I hate it when people say 'you're still so young, your life just started'
I have been depressed since the age of 11, my dad left the house and my sister was abusing me, my mother and sister were fighting a lot and she used to verbally and physically abuse me while my mother watched and did nothing about it. I got bullied through middle school and highschool. I tried to put myself out there, but it never worked. People threw gum in my hair, hid my stuff and even stole it. I cried myself to sleep almost every day.
Now i am 23, it has not gotter ANY better, i can't keep up a job, because i even get harrassed at work by people in charge. I left school due to all the bullying and my father is absent. My mother thinks she's the greatest mother on planet earth, because she allows me to live under her roof. I can't clean my room anymore and i have suicial thoughts sometimes.
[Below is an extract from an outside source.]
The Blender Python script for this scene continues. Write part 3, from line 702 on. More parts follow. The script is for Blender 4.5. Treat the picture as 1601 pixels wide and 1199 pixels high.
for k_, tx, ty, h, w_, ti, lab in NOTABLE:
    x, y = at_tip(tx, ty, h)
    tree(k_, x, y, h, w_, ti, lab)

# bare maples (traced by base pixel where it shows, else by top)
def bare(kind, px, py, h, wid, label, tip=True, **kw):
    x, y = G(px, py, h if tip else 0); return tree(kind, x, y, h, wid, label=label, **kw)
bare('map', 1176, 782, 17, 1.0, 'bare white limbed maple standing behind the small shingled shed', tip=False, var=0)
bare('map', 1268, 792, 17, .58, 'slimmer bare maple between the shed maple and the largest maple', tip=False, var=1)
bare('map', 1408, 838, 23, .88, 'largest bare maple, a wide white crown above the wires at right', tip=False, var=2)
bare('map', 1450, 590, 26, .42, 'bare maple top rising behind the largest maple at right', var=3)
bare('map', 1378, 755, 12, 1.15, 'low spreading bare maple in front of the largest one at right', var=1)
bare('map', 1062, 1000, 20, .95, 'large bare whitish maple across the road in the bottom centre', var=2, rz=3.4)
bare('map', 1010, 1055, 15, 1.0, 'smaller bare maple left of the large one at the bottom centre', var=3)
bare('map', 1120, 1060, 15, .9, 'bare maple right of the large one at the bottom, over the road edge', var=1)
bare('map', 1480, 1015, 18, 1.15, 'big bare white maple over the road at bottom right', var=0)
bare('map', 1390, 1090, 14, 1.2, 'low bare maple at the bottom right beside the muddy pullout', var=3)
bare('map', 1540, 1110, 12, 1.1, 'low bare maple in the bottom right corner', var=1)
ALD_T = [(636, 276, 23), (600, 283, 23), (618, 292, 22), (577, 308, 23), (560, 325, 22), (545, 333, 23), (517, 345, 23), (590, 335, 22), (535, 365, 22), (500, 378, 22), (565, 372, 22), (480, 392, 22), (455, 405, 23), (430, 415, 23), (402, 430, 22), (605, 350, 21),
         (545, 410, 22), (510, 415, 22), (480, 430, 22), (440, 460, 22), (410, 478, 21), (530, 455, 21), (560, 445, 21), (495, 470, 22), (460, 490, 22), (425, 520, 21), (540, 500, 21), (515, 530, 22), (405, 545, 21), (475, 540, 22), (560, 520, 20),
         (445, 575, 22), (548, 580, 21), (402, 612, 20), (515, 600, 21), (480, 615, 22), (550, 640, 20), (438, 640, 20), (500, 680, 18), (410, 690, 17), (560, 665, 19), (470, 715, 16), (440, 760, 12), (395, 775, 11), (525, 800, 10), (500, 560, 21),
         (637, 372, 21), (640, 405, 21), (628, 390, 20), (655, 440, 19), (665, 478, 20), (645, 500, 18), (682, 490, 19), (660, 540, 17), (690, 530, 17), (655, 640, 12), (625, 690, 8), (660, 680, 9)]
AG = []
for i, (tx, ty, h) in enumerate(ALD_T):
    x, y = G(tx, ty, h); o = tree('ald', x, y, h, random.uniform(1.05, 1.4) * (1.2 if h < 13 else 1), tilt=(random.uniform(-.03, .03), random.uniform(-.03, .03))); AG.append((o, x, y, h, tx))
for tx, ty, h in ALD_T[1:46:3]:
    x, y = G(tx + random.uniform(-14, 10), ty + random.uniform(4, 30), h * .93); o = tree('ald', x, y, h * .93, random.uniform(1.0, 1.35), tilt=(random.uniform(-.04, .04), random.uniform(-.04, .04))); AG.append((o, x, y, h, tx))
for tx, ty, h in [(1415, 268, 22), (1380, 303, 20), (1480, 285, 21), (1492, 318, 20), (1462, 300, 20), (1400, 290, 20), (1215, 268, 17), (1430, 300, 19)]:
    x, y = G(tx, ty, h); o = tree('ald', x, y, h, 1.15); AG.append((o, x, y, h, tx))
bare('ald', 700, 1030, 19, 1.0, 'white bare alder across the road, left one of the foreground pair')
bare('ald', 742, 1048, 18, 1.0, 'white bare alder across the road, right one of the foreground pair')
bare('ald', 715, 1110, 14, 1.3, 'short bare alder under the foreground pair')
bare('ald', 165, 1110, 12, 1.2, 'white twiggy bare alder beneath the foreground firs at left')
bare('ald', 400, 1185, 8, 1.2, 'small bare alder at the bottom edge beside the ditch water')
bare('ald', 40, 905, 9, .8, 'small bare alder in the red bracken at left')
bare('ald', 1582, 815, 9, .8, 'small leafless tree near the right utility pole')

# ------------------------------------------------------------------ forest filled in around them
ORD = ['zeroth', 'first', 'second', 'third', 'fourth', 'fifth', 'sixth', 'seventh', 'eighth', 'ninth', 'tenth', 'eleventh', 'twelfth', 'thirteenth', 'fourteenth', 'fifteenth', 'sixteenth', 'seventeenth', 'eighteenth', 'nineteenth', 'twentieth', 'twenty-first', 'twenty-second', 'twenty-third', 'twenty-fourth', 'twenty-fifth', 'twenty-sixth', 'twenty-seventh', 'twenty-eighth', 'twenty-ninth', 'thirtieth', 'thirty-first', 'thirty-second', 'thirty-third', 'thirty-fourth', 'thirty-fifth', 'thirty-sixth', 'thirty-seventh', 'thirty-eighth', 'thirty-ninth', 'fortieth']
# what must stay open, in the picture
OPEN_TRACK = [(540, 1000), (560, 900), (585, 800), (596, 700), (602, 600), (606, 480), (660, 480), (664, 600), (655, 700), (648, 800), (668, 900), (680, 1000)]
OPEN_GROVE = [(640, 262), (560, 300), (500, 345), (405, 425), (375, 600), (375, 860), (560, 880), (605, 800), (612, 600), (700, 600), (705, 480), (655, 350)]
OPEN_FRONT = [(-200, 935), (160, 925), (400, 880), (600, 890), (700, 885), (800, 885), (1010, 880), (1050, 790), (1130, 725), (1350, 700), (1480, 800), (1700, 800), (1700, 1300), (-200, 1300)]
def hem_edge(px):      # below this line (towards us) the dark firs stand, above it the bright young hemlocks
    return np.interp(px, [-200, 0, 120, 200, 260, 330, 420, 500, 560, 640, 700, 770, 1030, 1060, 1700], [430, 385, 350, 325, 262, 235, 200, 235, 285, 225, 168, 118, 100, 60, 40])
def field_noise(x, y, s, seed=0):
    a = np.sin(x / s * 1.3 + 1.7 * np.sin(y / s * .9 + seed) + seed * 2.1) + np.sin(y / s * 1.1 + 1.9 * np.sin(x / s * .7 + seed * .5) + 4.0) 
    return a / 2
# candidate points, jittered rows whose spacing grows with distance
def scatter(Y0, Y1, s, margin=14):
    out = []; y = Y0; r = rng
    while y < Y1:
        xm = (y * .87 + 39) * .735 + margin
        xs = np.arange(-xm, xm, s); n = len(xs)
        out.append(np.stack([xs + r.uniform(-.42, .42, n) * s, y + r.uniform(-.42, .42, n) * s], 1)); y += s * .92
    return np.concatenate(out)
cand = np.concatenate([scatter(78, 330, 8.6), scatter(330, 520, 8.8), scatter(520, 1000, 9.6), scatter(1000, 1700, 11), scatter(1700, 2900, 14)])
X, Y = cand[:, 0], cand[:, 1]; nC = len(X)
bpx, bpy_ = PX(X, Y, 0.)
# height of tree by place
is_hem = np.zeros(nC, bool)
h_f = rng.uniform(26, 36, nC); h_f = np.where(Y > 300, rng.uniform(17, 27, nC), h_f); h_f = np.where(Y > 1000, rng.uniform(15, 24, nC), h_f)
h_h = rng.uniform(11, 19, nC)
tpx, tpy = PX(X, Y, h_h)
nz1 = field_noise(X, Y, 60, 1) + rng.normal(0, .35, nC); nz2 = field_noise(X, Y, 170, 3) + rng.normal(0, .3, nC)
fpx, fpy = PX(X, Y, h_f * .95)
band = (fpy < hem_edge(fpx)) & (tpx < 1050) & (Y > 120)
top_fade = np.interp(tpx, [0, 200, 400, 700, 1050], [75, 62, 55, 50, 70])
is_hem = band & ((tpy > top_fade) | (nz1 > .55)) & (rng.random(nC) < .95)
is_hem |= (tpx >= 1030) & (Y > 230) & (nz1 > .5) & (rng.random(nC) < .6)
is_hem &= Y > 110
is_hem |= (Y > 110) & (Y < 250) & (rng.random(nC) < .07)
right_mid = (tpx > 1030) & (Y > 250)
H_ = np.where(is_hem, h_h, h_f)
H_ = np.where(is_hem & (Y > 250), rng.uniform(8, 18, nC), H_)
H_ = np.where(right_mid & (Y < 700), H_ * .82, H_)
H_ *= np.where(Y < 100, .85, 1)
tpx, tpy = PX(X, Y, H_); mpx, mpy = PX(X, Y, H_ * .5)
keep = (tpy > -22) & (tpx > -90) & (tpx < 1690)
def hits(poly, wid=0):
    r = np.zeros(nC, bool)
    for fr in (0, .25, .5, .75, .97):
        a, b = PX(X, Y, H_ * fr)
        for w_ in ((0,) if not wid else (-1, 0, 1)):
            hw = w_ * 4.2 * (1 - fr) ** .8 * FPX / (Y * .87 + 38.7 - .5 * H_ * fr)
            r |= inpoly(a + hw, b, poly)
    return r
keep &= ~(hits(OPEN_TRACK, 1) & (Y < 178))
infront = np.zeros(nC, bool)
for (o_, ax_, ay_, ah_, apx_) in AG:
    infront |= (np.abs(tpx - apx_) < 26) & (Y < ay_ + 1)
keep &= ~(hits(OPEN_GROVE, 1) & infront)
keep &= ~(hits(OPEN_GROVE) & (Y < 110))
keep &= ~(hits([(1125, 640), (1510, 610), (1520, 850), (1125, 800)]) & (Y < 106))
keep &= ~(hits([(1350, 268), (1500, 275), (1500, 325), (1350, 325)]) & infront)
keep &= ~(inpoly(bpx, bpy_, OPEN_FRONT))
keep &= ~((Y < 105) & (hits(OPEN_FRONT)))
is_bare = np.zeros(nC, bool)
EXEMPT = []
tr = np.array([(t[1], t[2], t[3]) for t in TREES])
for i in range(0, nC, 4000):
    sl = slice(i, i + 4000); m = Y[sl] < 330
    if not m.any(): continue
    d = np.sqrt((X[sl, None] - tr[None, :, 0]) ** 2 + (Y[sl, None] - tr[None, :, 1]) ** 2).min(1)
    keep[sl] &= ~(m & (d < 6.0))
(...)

This is why in my own personal experience i hate it when people say something like that. In my entire life i have missed out on so many things i can't experience anymore when i'm maybe, sixty years old. You really think age makes a difference in these things? It is possible, but do you really think i would want to go back to school when i'm 35? Or still on the lookout for a group of friends, because i was 'still so young 10 years ago and it could change any minute'. Ofcourse it can work out for some people and i love that for them. I don't want to wait 5 more years to have a relationship or at least 2 friends, i want it now, and go out and do things in the world, while i still can.